I would be very interested to read some educated speculation concerning why there is no c++ standard way to handle unbuffered input, e.g. something like getch + kbhit. For literally decades, innumerable c++ console programmers have sought a way to simply implement, "Press any key to continue..." The fact that this is still not available in a standard library seems so unlikely and perverse that I am inclined to wonder if it is conspiratorial.
This doesn't seem necessarily any more platform-dependent than the other aspects of I/O that the standard does address. It is not like graphics, in which assumptions must be made about hardware capabilities. Its functional domain is more akin to that of standard iostream, in that it is expletive deleted exactly the same thing, but without waiting for the enter key. I presume that it would be relatively trivial to add this to the existing I/O standard.

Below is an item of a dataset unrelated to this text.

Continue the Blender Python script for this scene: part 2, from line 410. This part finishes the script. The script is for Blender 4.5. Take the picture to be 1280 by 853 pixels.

Likewise, it doesn't seem to be any less essential than other modes of I/O. I think that almost every console programmer has investigated a way to do it, most consider adopting a non-standard method because it is the only option, and a significant fraction of us have extensively used non-standard methods. How does this not qualify for inclusion in the standard while something like expletive deleted "get_money" does? Though I'm sure it is not, it nonetheless superficially seems quite arbitrary.
Is this simply a huge oversight? If not, what are the technical reasons for why this cannot be standardized? And if it could be standardized, and if it has been considered by those who influence the standard, then who is responsible for all these years of suffering without it? And I mean who exactly, as in names and contact info, preferably recent photographs, home addresses, and daily schedules.
P.S.: Please forgive my improprieties, but I am feeling particularly disinclined to disguise my wroth demeanor concerning this matter.